News from the Farmer

by | Oct 23, 2018 | CSA Member Updates, News from the Farmer

Halloween brings to mind trick or treating, haunted houses, scary movies and of course, pumpkin carving!  It was great to see many of you picking out pumpkins at the patch the past two weekends and now that you’ve got your pumpkins home we thought we’d share some tips and tricks for carving them.

Many people start by cutting the top of the pumpkin to remove the seeds and guts.  Consider carving the hole in the bottom of the pumpkin instead.  This will help with stability if the pumpkin has any lumps and bumps on the bottom that would cause it to roll or tip while carving.  It is also easier to illuminate the pumpkin by lighting the candle and then placing the pumpkin over it instead of trying to put a lit candle through the top of the pumpkin or reaching in to light the candle from the top of the pumpkin.  A serrated knife works well for cutting the hole in the pumpkin.  A metal scoop or spoon is best for removing the guts.  Or, stop in and visit us at the market for ALL your pumpkin carving needs!  We have carving kits, patterns, paints/glitter, a gutting tool that goes on the end of a drill and so much more – all at 25% OFF.  Also, don’t toss the seeds, try the pumpkin seed recipe from the recipe section below!

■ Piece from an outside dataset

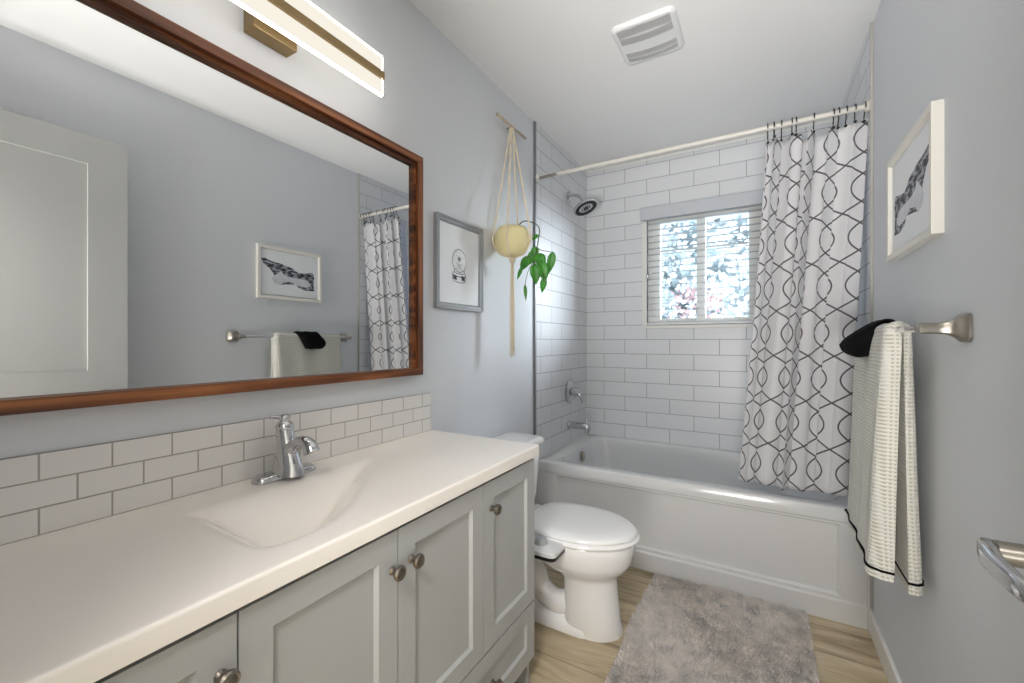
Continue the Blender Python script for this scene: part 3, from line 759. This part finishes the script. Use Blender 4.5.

Mold and dehydration are the two main reasons a pumpkin will rot, and even though we are not too far away from Halloween night here are some tips for preserving your carved pumpkin.  Applying Vaseline to the carved areas and the inside of the pumpkin will help keep the pumpkin from drying out and will slow the molding process.  There are also pumpkin preservation sprays that can be used or make your own bleach/water concoction and spray the pumpkin daily – the bleach will combat the mold and the water will keep the pumpkin from drying out.  Please note that even with preservation precautions a carved pumpkin won’t last much longer than a week.  The only idea we have for trying to deter pumpkin smashers is dressing as the character from the movie Scream and hiding in the bushes!

Most of us old school types use a tealight or votive candle to light our pumpkins but consider other fun options as well.  Rainbow LED’s, color changing strobe lights or (if close to an outlet) a strand of Christmas lights are great choices!